The escalation of conflict near the Red Sea, particularly involving threats from the Houthi militia, has compelled major shipping routes to circumvent the Suez Canal. This diversions around the Cape of Good Hope in Africa has resulted in longer transit distances and subsequently, a surge in carbon emissions.

Analysts at Xeneta noted that containers plying the route from the Far East to the Mediterranean witnessed a staggering 63% increase in carbon emissions in Q1 2024 compared to the previous quarter. Similarly, shipments to North Europe saw a 23% surge, indicating the environmental toll of the geopolitical tensions.
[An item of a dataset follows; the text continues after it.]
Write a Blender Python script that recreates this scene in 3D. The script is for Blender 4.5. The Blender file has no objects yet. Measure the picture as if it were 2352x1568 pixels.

Due to the avoidance of the Red Sea region, cargo vessels now travel an additional 5,800 nautical miles on average, significantly up from the earlier figure of 9,400 nautical miles. The longer distances, along with higher sailing speeds to compensate, have led to heightened fuel consumption and subsequent carbon footprint.

Moreover, the disruption in the region has prompted some shippers to resort to air freight services to safeguard their supply chains. Cargo landing in ports like Jebel Ali in the Arabian Gulf is being flown from Dubai Airport towards European and North American destinations, resulting in a substantial spike in air cargo demand.

The shift towards hybrid sea-air services through the Middle East has raised concerns over increased carbon emissions per ton of cargo transported. Additionally, the revival of rail services through Russia for transporting goods from the Far East to Europe as an alternative mode is also contributing to higher carbon intensity.

These developments in the maritime sector coincide with the International Maritime Organization’s (IMO) ambitious target of achieving net zero emissions in global ocean freight shipping by 2050. The introduction of EU-ETS regulations in 2024, requiring shipping providers to pay based on carbon emissions, adds another layer of complexity to the carbon footprint dilemma.

While the IMO’s targets focus on carbon intensity, the actual emissions data revealed by Xeneta underscores the challenges posed by ongoing conflicts on sustainability efforts. The financial implications of longer sailing distances, increased fuel cost, and higher emissions on ocean freight carriers are poised to impact shipping rates and potentially lead to additional surcharges.

As the industry navigates through the environmental and economic repercussions of geopolitical strife, the inevitable trade-offs between supply chain continuity, emissions reduction, and financial sustainability are coming to the forefront.